Online privacy has been a hot-button issue in recent years, highlighted in part by Edward Snowden who in 2013 exposed a widespread government surveillance program. But, Cerf told the audience that a focus on building better software needs to take center stage.

“The real problem here is that we write crappy software,” Cerf said, drawing laughter from the audience. “I’m quite serious about this. Hardware has gotten faster and cheaper … (but) we still crank out software that has bugs.”

While an increased attention on software development and testing will help,Cerf said more laws won’t guarantee security from those who want to do bad.

“The next question is will those things be exploited? The answer is yes. What if there’s laws against that? The answer is still yes,” Cerf said. “We have laws that say you’re not supposed to commit fraud or steal or kill people and so on. People still get stolen from, they are defrauded and get killed. So, laws don’t do anything other than say something about the intent of the society. But, that doesn’t necessarily guarantee enforcement.”

Cerf also addressed the digital dark ages.
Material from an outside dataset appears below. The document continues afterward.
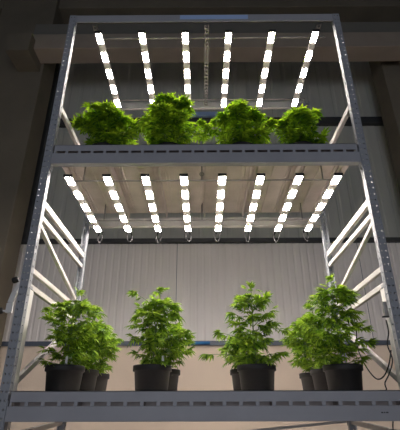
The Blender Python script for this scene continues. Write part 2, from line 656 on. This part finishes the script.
def plant(seed, loc, label, H=.58, RX=.23, group=None, leaf='leaf', low=.0, lean=(0, 0), tagged=False, branches=None, dens=1.35, size=.066, top=1.0):
    r = random.Random(seed)
    t = thing('potted_plant', label, 'plant', loc, group)
    pot = bpy.data.objects.new('pot', POT_ME)
    COL.objects.link(pot)
    pot.parent = t
    obj('soil', lathe([(0, POT_H - .03), (POT_R * .905, POT_H - .032), (POT_R * .905, POT_H - .036), (0, POT_H - .036)], 32), 'soil', t)
    F = Foliage(r)
    st = bmesh.new()
    z0 = POT_H - .035
    main = []
    for i in range(9):
        u = i / 8
        main.append(Vector((lean[0] * u + r.uniform(-.008, .008) * u, lean[1] * u + r.uniform(-.008, .008) * u, z0 + (H - .035) * u)))
    tube(st, smooth_path(main, 3), .007, 7, .0025)

    def mp(u):
        i = min(7, int(u * 8))
        return main[i].lerp(main[i + 1], u * 8 - i)
    nn = 13
    ph = r.uniform(0, 6.28)
    for i in range(nn):
        u = .06 + .90 * i / (nn - 1)
        u = min(.98, max(.05, u + r.uniform(-.03, .03)))
        base = mp(u)
        prof = math.sin(math.pi * min(1, (u * .74 + .20))) ** .6 * (1 - .12 * u)
        for k in range(3 if r.random() < .4 * dens else 2):
            az = ph + i * 1.571 + k * math.pi * (1 if k < 2 else .5) + r.uniform(-.45, .45)
            Lb = RX * prof * r.uniform(.55, 1.12)
            rise = (.30 + .80 * u) * r.uniform(.5, 1.5)
            o = Vector((math.cos(az), math.sin(az), 0))
            pts = []
            for s in range(5):
                q = s / 4
                p = base + o * (Lb * q) + Vector((0, 0, Lb * rise * q * (1.15 - .35 * q)))
                p.z = min(p.z, H + .02 - .45 * Lb * q)
                pts.append(p)
            tube(st, pts, .0032, 5, .0014)
            ln = max(2, int(Lb / .034 * dens))
            for s in range(1, ln + 1):
                q = min(1, s / ln)
                j = min(3, int(q * 4))
                c = pts[j].lerp(pts[j + 1], q * 4 - j)
                for sg in (-1, 1):
                    a2 = az + sg * r.uniform(.5, 1.35)
                    dd = Vector((math.cos(a2), math.sin(a2), r.uniform(-.45, .8)))
                    pet = dd.normalized() * r.uniform(.012, .035)
                    F.leaf(c + pet, dd, size * r.uniform(.7, 1.15))
                if s == ln:
                    for _ in range(2):
                        a2 = az + r.uniform(-.7, .7)
                        F.leaf(c, Vector((math.cos(a2), math.sin(a2), r.uniform(.1, .9))), size * r.uniform(.65, 1.0))
        for k in range(2):
            az = ph + .8 + i * 1.571 + k * math.pi + r.uniform(-.5, .5)
            dd = Vector((math.cos(az), math.sin(az), r.uniform(0, .6)))
            F.leaf(base + dd.normalized() * .04, dd, size * r.uniform(.8, 1.15))
    tip = main[-1]
    for k in range(8):
        az = r.uniform(0, 6.28)
        F.leaf(tip + Vector((0, 0, r.uniform(-.03, .01))), Vector((math.cos(az), math.sin(az), r.uniform(.4, 1.6))), size * r.uniform(.6, .95))
    for (bx, by, bz, u) in (branches or []):
        base = mp(u)
        e = Vector((bx, by, bz))
        m = base.lerp(e, .5) + Vector((0, 0, .02))
        pts = smooth_path([base, m, e], 3)
        tube(st, pts, .003, 5, .0015)
        for q in pts[2:]:
            for sg in (-1, 1):
                az = math.atan2(by, bx) + sg * r.uniform(.3, 1.4)
                dd = Vector((math.cos(az), math.sin(az), r.uniform(-.5, .5)))
                F.leaf(q + dd.normalized() * .015, dd, size * r.uniform(.75, 1.1))
        for k in range(4):
            az = math.atan2(by, bx) + r.uniform(-.9, .9)
            F.leaf(e, Vector((math.cos(az), math.sin(az), r.uniform(-.3, .8))), size * r.uniform(.7, 1.05))
    obj('stem', st, 'stem', t, True)
    obj('foliage', ([tuple(q) for q in F.v], F.f), leaf, t)
    if tagged:
        bm = boxes((-.008, .008, -.0008, .0008, 0, .12), bevel=.0005)
        g = obj('plant_tag', bm, 'tagm', t)
        g.location = (tagged, -.06, POT_H - .06)
        tag(g, 'white plastic plant tag')
    return t


G1, G2 = 'potted plants on the lower shelf', 'potted plants on the upper shelf'


def px_x(px, py, y):
    return at(px, py, y).x


Y1, Y2, Y3 = .30, .60, .93
Z1, Z2 = D1 + .0005, D2 + .0005
low = [
    (11, 64, Y1, 'bushy plant in front black pot at left end of lower shelf', dict(H=.585, RX=.19, lean=(.015, 0), tagged=.02)),
    (12, 80.5, Y2, 'plant in half-hidden pot directly behind the front left plant', dict(H=.50, RX=.21, lean=(.06, 0))),
    (13, 93, Y3, 'rearmost plant of the left trio on the lower shelf', dict(H=.46, RX=.20, lean=(.03, 0))),
    (24, 152, Y1, 'plant in front black pot second from left on lower shelf', dict(H=.60, RX=.205, lean=(.03, 0), tagged=.075, branches=[(.24, 0, .38, .3), (-.14, -.05, .66, .7)])),
    (25, 162.5, Y2, 'plant mostly hidden behind the second front plant from left', dict(H=.46, RX=.19, lean=(.05, 0))),
    (36, 257, Y1, 'sparse plant with long left branch in front black pot right of centre', dict(H=.63, RX=.165, lean=(-.01, 0), branches=[(-.33, 0, .245, .1), (-.24, .05, .40, .25), (.20, -.03, .40, .45), (.17, -.05, .24, .1)])),
    (37, 248, Y2, 'plant in pot half hidden behind the sparse front plant', dict(H=.36, RX=.15, lean=(-.04, 0))),
    (48, 344, Y1, 'tallest bushy plant in front black pot at right end of lower shelf', dict(H=.675, RX=.20, lean=(-.0, 0), branches=[(.20, 0, .42, .4), (.19, -.03, .32, .2)])),
    (49, 329, Y2, 'middle plant of the right trio on the lower shelf', dict(H=.54, RX=.19, lean=(-.07, 0))),
    (50, 316, Y3, 'rearmost plant of the right trio on the lower shelf', dict(H=.50, RX=.20, lean=(-.07, 0))),
]
for seed, px, y, lab, kw in low:
    plant(seed, (px_x(px, 378, y), y, Z1), lab, group=G1, **kw)
up = [
    (61, 107, .34, 'wide bushy plant at left end of the upper shelf', dict(H=.535, RX=.255, branches=[(.27, 0, .42, .3)])),
    (62, 170, .34, 'tallest pointed bushy plant second from left on upper shelf', dict(H=.65, RX=.24, branches=[(.27, 0, .45, .3), (-.27, 0, .42, .3), (.30, .1, .40, .2)])),
    (63, 240, .34, 'bright bushy plant second from right on upper shelf', dict(H=.565, RX=.22, branches=[(-.27, 0, .42, .3), (.25, 0, .45, .3)])),
    (64, 298, .34, 'low loose plant at right end of the upper shelf', dict(H=.48, RX=.20, branches=[(.17, 0, .57, .7), (-.22, 0, .45, .4)])),
]
for seed, px, y, lab, kw in up:
    plant(seed, (px_x(px, 130, y), y, Z2), lab, group=G2, leaf='leaf2', size=.088, **kw)

# ---------------------------------------------------------------- small things
# cables hanging by the right side frame
def cable(pts, r, label, name='power_cable', y=None):
    bm = bmesh.new()
    tube(bm, smooth_path(pts), r, 7)
    return tag(obj(name, bm, 'black', None, True), label, 'cable')


cable([at(386, 320, .075), at(388.5, 332, .08), at(387.5, 345, .09), at(392.5, 360, .09), at(389, 374, .10), at(385, 383, .11), Vector((at(386, 388, .12).x, .12, D1 + .006)), Vector((at(380, 388, .2).x, .2, D1 + .006))], .0045,
      'black power cable winding down from the small socket box to the shelf')
cable([at(391, 350, .06), at(389, 364, .08), at(384, 376, .16), at(377, 379, .27), at(369, 371, .40), at(362, 359, .54), at(357, 345, .63), at(356.5, 325, .64)], .0045,
      'thin black cable sagging in a curve beside the rightmost front plant')
p = at(393, 421, .03)
cable([(p.x, .03, B1[0] - .001), (p.x - .01, .03, B1[0] - .06), (p.x - .02, .04, B1[0] - .3), (p.x, .06, .5), (p.x + .01, .07, .008)], .004,
      'thin black cable hanging below the bottom beam at right')
t = thing('socket_box', 'small grey socket box beside right front post', 'socket', at(386, 313, .066))
obj('box_body', boxes((-.013, .013, -.010, .010, -.02, .075), bevel=.003), 'rail', t)
obj('bottom_flap', boxes((-.026, .020, -.014, .014, -.029, -.0205), bevel=.002), 'black', t)

# white clamp arm with black knobs left of the rack
ya = .16
t = thing('clamp_arm', 'white clamp arm with two round black knobs beside left front post', 'clamp', at(9, 312, ya))
o = t.location.copy()
bm = bmesh.new()
q = [at(8.5, 313, ya), at(10.5, 303, ya), at(15, 292, ya), at(20, 283, ya)]
for a, b, wd in ((q[0], q[1], .045), (q[1], q[2], .04), (q[2], q[3], .03)):
    bar(bm, a - o, b - o, .02, wd, up=Vector((0, 1, 0)), bevel=.004)
obj('arm', bm, 'tagm', t)


def knob(px, py, parent):
    c = at(px, py, ya) - o
    bm = lathe([(0, -.02), (.018, -.02), (.022, -.012), (.022, .012), (.018, .02), (0, .02)], 20)
    bmesh.ops.rotate(bm, matrix=Matrix.Rotation(R(70), 3, 'Y'), verts=bm.verts)
    bmesh.ops.translate(bm, vec=c, verts=bm.verts)
    return obj('knob', bm, 'black', parent, True)


knob(15.5, 280, t)
knob(0, 311, t)
bm = bmesh.new()
tube(bm, [at(1, 311, ya) - o, at(8, 311, ya) - o], .007, 8)
tube(bm, [at(16, 280, ya) - o, at(22, 281, ya) - o], .006, 8)
obj('stem', bm, 'tagm', t)

# pale blue strip on the top beam, stamped mark on the bottom beam
a, b = at(180, 17.5, -.001), at(248, 17.5, -.001)
tag(obj('pale_strip', boxes((a.x, b.x, -.0015, -.0002, BT[0] + .025, BT[1] - .008)), 'pale'), 'pale blue strip on the top beam', 'strip')
p = at(385, 412.5, 0)
t = thing('stamped_mark', 'tiny dark stamped mark on the bottom beam near its right end', 'mark', (p.x, -.0006, p.z))
for dx, wd in ((-.016, .012), (-.002, .008), (.013, .014)):
    obj('stroke', boxes((dx - wd / 2, dx + wd / 2, -.0004, .0004, -.0035, .0035)), 'girt', t)

# blue pipe and pale blue band on the wall rails
a, b = at(186, 346, WY - .10), at(210, 346, WY - .10)
bm = bmesh.new()
tube(bm, [(a.x, WY - .10, Z_SILL + .0), (b.x, WY - .10, Z_SILL + .0)], .022, 12)
tag(obj('water_pipe', bm, 'blue', None, True), 'bright blue pipe along the wall rail behind the centre of lower shelf', 'pipe')
a, b = at(184, 115, WY + .1), at(226, 115, WY + .1)
tag(obj('wall_band', boxes((a.x, b.x, WY + .08, WY + .2, Z_G1 + .001, Z_G1 + .10), bevel=.005), 'pale'),
    'pale blue tray on the wall girt seen between two upper plants', 'band')
bm = bmesh.new()
a, b = at(346, 421.5, DEP - .06), at(200, 436, DEP - .06)
bar(bm, a, b, .02, .03, bevel=.002)
obj('brace', bm, 'brace', rack)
Much like a language that has been lost to time, data that has been created could be lost as mediums — such as floppy disks and CD-ROMS — become obsolete.

“I now believe that it’s necessary for us to create what I’ll call digital vellum,” Cerf said. “We need a digital vellum, which preserves not only the bits but also the software that knows what the bits mean and the operating systems that ran the application software and a description of the hardware that ran the operating system that ran the application that knows what the bits mean.”